The DIA conclusion was confirmed by a senior congressional aide who said the report was produced in March.

Since the beginning of March, the US Navy has moved two missile defence ships closer to the coast of the Korean peninsula, in part to protect against a potential missile launch aimed at Guam, a US territory in the Pacific.

The Pentagon also has announced it will place a more advanced land-based missile defence on Guam, and defence secretary Chuck Hagel said he approved 14 additional missile interceptors in Alaska to bolster a portion of the missile defence network designed to protect all US territory.

Yesterday the Pentagon said it had moved a sea-based X-band radar – designed to track warheads in flight – into position in the Pacific.

Notably absent from that unclassified segment of the report was any reference to what the DIA believes is the range of a missile North Korea could arm with a nuclear warhead.

Much of its missile arsenal is capable of reaching South Korea and Japan, but Kim Jong Un has threatened to attack the United States as well.

At the House Armed Services Committee hearing in which he revealed the DIA assessment, Mr Lamborn asked Gen Dempsey, whether he agreed with it. Gen Dempsey said he had not seen the report.

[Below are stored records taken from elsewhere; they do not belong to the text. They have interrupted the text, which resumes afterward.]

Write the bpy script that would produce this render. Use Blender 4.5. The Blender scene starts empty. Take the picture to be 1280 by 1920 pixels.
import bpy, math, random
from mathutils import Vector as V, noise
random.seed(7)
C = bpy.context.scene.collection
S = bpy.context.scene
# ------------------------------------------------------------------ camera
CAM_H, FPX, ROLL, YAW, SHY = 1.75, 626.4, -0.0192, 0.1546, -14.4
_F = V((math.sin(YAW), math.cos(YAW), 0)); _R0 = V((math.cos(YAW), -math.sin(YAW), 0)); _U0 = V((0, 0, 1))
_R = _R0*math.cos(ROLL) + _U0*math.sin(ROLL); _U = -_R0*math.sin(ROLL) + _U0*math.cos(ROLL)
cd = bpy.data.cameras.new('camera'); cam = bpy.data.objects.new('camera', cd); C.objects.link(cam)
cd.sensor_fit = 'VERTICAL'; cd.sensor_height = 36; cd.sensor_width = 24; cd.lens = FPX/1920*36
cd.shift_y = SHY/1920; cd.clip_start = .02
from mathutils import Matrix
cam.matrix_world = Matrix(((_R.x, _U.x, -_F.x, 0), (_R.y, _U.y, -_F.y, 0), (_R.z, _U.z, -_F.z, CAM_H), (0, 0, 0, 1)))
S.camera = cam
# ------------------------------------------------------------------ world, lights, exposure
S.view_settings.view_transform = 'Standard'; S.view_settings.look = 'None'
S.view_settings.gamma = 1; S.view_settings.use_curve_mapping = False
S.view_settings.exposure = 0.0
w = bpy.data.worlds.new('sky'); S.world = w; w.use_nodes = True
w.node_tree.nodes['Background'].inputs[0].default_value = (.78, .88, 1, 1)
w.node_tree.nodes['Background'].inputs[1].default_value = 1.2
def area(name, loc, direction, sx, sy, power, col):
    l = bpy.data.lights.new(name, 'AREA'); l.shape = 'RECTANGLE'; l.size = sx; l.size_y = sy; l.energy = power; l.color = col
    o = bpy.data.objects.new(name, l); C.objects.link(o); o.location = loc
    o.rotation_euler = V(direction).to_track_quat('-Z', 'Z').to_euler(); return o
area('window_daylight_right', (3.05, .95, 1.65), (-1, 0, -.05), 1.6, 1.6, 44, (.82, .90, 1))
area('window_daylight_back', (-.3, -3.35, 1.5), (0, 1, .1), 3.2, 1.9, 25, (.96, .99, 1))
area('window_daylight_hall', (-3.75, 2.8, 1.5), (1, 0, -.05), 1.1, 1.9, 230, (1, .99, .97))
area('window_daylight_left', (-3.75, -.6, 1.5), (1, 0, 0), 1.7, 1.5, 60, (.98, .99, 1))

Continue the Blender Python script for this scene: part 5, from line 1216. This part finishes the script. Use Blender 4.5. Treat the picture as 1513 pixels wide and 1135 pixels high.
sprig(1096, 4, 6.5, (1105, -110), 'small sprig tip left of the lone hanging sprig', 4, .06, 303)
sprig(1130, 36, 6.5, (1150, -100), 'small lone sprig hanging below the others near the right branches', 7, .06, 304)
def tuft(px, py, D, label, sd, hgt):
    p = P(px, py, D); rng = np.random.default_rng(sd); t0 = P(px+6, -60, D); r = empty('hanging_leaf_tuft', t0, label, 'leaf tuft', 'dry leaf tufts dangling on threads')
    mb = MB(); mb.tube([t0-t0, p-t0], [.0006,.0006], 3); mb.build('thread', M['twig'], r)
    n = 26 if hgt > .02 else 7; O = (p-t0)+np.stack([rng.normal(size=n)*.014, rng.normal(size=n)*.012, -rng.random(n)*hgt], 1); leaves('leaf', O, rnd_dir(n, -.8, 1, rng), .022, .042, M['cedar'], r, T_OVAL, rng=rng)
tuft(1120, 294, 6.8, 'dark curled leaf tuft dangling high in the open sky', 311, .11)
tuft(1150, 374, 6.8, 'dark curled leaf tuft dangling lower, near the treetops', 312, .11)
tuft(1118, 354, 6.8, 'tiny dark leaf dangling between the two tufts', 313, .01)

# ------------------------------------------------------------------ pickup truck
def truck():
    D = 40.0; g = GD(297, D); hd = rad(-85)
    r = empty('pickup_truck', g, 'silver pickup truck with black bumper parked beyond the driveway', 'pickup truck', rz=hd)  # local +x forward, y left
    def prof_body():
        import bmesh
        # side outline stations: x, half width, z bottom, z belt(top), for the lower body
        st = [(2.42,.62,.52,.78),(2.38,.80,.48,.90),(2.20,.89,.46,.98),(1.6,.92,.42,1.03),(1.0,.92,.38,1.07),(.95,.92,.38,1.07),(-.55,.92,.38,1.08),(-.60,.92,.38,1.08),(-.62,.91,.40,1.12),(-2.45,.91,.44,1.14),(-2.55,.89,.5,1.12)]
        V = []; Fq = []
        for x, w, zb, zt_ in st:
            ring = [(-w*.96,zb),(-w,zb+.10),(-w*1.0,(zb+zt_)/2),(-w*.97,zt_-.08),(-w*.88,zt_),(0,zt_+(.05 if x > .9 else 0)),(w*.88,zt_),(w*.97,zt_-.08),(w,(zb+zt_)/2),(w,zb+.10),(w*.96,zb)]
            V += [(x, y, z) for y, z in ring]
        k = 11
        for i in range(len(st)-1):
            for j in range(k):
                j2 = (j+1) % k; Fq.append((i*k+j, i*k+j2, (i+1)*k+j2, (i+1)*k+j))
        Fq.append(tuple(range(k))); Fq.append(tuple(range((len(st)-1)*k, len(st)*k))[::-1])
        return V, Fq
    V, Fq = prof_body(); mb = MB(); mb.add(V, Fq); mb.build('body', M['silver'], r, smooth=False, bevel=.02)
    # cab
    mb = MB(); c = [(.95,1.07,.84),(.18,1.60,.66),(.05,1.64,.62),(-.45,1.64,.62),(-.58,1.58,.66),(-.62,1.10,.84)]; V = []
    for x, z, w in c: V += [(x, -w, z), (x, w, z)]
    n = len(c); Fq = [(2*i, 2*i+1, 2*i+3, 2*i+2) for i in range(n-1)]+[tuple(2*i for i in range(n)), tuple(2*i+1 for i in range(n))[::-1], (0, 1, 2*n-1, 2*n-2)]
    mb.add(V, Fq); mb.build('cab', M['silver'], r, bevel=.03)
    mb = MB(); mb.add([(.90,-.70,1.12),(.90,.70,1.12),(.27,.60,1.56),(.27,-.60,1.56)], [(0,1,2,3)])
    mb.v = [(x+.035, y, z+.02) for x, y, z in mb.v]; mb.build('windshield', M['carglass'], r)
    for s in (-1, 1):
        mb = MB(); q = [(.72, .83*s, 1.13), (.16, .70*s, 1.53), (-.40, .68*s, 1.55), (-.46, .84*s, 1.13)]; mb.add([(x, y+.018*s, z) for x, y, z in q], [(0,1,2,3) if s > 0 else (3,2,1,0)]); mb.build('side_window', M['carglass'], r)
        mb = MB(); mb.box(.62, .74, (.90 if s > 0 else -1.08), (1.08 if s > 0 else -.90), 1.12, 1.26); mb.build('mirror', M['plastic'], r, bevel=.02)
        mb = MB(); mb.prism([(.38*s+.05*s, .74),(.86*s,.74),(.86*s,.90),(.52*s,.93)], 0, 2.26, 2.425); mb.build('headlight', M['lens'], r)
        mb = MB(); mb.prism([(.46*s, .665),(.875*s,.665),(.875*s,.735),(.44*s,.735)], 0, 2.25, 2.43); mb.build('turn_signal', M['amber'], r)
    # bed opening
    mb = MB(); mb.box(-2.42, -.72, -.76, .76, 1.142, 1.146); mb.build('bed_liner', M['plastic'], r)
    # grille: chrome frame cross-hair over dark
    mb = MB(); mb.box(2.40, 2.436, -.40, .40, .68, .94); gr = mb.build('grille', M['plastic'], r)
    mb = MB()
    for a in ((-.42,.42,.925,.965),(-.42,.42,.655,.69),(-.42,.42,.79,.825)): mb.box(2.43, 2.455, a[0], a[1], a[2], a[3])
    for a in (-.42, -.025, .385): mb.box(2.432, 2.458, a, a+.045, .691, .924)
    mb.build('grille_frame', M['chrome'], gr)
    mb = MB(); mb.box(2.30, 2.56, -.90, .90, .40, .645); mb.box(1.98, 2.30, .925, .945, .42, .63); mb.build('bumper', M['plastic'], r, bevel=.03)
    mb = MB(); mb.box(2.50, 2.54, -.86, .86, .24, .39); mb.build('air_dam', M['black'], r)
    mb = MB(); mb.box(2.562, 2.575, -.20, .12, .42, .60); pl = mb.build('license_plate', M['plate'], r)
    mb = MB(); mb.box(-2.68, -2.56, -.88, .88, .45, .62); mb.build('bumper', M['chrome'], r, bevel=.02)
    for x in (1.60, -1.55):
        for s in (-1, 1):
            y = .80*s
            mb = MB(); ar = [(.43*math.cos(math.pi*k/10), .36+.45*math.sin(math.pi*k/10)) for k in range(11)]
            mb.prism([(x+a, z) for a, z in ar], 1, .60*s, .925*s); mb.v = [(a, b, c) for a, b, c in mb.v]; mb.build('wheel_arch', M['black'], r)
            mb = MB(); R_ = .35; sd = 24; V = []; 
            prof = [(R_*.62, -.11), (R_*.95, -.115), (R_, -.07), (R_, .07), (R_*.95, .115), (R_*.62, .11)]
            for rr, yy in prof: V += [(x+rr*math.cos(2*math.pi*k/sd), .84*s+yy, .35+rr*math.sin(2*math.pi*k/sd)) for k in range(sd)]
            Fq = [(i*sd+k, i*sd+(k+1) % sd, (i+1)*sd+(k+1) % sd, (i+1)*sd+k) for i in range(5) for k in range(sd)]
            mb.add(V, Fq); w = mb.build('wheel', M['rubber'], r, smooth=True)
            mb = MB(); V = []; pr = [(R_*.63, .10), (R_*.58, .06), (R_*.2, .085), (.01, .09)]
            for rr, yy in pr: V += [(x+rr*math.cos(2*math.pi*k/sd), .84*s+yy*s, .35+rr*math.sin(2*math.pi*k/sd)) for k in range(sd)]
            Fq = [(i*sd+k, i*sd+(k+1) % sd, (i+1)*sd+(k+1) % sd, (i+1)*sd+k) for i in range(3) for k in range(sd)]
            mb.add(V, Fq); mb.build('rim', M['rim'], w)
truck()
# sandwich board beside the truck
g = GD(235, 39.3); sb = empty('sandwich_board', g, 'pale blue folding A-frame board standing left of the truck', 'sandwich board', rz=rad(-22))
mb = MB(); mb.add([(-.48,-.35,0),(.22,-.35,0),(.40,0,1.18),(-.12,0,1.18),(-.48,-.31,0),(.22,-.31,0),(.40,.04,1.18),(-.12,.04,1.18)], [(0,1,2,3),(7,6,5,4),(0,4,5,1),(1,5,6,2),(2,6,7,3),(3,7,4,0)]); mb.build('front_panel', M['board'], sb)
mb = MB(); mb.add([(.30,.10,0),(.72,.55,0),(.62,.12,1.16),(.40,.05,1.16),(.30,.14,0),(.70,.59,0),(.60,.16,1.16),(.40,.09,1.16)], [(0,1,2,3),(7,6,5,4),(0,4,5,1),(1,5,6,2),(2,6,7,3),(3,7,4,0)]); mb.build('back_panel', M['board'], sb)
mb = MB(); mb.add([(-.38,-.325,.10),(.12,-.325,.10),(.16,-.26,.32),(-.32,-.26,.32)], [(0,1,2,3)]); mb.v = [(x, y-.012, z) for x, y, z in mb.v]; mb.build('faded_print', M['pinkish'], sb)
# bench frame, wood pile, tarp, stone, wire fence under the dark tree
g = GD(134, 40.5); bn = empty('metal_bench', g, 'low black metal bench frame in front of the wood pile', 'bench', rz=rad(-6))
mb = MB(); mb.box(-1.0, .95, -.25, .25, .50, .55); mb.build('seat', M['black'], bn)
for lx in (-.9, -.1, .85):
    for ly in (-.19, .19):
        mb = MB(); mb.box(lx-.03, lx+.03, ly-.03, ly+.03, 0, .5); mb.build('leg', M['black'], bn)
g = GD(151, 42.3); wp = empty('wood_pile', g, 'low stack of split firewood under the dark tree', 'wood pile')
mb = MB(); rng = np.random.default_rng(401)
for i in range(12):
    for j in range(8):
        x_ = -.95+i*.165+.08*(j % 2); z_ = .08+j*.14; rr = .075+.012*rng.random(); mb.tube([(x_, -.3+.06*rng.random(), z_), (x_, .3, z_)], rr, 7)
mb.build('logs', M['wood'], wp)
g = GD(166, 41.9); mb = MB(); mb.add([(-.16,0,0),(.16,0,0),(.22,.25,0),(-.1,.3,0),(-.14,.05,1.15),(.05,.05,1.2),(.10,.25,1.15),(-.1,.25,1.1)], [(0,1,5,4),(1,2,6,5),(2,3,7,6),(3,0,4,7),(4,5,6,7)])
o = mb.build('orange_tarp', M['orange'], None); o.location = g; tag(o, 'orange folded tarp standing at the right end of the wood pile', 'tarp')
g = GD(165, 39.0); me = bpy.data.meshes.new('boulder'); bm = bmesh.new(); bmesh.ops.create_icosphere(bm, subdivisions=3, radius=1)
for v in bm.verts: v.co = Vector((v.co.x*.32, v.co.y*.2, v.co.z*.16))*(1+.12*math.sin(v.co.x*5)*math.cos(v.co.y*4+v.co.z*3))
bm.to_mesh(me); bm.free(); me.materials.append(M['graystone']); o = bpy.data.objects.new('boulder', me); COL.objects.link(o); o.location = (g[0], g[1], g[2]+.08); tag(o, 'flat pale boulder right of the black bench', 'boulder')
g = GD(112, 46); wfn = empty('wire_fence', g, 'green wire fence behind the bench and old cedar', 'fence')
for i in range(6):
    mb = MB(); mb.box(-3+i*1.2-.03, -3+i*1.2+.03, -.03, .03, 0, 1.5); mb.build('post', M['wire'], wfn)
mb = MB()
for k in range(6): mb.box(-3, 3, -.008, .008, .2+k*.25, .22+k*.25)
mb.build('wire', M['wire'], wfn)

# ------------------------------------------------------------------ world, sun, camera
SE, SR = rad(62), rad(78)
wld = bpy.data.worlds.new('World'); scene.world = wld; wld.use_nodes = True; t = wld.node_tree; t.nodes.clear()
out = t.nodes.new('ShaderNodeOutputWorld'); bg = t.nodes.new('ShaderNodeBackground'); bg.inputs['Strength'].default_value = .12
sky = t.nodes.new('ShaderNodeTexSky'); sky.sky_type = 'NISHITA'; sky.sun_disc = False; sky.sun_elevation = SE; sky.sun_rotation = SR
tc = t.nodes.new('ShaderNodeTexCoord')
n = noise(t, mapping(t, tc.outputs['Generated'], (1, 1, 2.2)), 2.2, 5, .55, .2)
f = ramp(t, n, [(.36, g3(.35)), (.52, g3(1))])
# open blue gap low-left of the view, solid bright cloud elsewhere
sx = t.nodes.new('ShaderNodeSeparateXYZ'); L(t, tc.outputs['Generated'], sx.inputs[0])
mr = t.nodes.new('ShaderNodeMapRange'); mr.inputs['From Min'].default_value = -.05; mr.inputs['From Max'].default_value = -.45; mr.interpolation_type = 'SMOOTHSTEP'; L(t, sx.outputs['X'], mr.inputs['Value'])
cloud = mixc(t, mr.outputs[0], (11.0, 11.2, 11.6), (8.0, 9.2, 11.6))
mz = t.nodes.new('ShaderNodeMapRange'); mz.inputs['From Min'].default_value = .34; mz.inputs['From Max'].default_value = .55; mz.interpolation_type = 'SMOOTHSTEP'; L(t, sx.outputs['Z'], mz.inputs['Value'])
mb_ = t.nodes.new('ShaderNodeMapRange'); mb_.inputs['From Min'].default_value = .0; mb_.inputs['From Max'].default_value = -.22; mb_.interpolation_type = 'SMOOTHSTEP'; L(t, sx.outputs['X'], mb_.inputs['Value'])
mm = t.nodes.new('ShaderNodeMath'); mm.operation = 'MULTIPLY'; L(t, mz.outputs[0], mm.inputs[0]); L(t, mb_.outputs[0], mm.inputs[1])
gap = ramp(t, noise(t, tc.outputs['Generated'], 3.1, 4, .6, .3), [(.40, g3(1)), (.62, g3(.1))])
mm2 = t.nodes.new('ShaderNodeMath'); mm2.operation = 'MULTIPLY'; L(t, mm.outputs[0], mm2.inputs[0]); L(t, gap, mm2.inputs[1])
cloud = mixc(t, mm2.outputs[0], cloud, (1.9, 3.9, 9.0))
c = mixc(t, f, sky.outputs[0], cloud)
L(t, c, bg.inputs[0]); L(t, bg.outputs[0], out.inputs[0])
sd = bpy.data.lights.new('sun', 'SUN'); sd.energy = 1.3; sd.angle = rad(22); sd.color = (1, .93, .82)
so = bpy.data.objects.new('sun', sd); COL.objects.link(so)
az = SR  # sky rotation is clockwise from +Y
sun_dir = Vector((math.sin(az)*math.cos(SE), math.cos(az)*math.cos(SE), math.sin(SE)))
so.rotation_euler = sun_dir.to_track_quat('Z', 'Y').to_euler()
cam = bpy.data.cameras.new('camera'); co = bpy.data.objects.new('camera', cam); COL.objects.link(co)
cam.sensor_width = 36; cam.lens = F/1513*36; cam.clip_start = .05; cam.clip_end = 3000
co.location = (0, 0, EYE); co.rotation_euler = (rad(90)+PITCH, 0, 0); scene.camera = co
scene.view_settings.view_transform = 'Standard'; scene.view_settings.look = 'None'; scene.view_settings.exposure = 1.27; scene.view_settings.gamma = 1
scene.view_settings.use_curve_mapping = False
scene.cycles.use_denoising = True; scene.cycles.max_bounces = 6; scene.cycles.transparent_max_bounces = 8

“You said it’s not publicly released, so I choose not to comment on it,” he said.

But David Wright, a nuclear weapons expert at the Union of Concerned Scientists, said the DIA assessment probably did not change the views of those who closely followed developments in North Korea’s pursuit of a nuclear weapon.

“People are starting to believe North Korea very likely has the capability to build a nuclear weapon small enough to put on some of their shorter-range missiles,” he said.

“Once you start talking about warheads small enough and technically capable to be on a long-range missile, I think it’s much more an open question.”

The DIA assessment is not out of line with comments Gen Dempsey made on Wednesday when he was asked at a Pentagon news conference whether North Korea was capable of pairing a nuclear warhead to a ballistic missile that could reach Japan or beyond.

In response, Gen Dempsey said the extent of North Korean progress on designing a nuclear weapon small enough to operate as a missile warhead was a classified matter, but did not rule out that the North had achieved the capability revealed in the DIA report.

At the same hearing where Mr Lamborn revealed the DIA conclusion, Mr Hagel was asked a different version of the same question: does North Korea have the capability to strike US territory with a nuclear weapon? Mr Hagel said the answer was no.

“Now does that mean that they won’t have it or they can’t have it or they’re not working on it?” he added. “No. That’s why this is a very dangerous situation.”

“Now is the time for North Korea to end the belligerent approach they have taken and to try to lower temperatures,” Mr Obama said in his first public comments since Pyongyang threatened the United States and its allies in East Asia with nuclear attack.

Speaking from the Oval Office, said he preferred to see the tensions on the peninsula resolved through diplomatic means, but added that “the United States will take all necessary steps to protect its people”.

The North delivered a fresh round of war rhetoric yesterday, with claims it had “powerful striking means” on standby, the latest in a torrent of warlike threats seen by outsiders as an effort to scare and pressure South Korea and the US into changing their North Korea policies.

At a separate hearing yesterday, US officials offered their assessment of the North Korean leader, a grandson of the country’s founder, Kim Il Sung.

Director of national intelligence James Clapper told the House Intelligence Committee that he thinks Kim Jong Un, who took control after his father, Kim Jong Il, died in 2011, is trying to show the US, the world and his own people that he is “firmly in control in North Korea”, while attempting to manoeuvre the international community into concessions in future negotiations.

“I don’t think … he has much of an endgame other than to somehow elicit recognition” and to turn the nuclear threat into “negotiation and to accommodation and presumably for aid,” Mr Clapper said.

Clapper said that the intelligence community believes the North would use nuclear weapons only to preserve the Kim regime but that analysts do not know how the regime defines that.